Building relationships never hurts

Cold outreach can definitely work, but fostering relationships is always valuable. Not all VCs are entirely open to cold outreach. 

It’s a mixed bag. For example, Debrup B from Ingress Ventures says, “Love cold outreach & the random possibility of connecting with some amazing founders. Cold outreach is taking initiative.” 

Conversely, Xandra Laskowski from OSEA says, “I receive 20 to 30 cold outreach requests a week and I delete every single one.”

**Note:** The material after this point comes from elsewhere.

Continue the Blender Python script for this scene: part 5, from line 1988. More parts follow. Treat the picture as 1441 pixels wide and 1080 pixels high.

Don't make the mistake of only reaching out to VCs only when you're in desperate need of capital. Instead, focus on cultivating relationships over time.

What NOT to do

  1. Rely entirely on cold emails.

  2. Fail to network with any VCs at industry events or through mutual connections.

Before you reach out...

Get your house in order before contacting VCs - that includes getting your cap table ready.

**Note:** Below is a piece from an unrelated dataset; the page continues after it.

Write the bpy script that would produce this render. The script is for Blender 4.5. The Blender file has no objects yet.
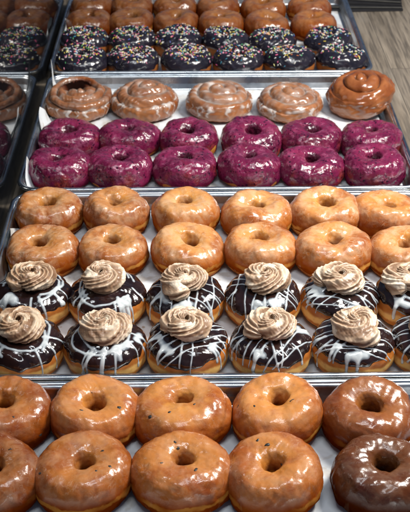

Vestd’s digital cap table updates automatically to provide an accurate reflection of your company’s ownership. All plans include this as standard. What’s more, if you wish to, you can share your cap table with investors once they’re onboard.

Sign up for Vestd Lite

On a related note, investors can also use Vestd to monitor their portfolios.

To summarise, there's no singular convention for approaching VCs. As long as you approach VCs with the information they’re looking for, you have a solid chance of success!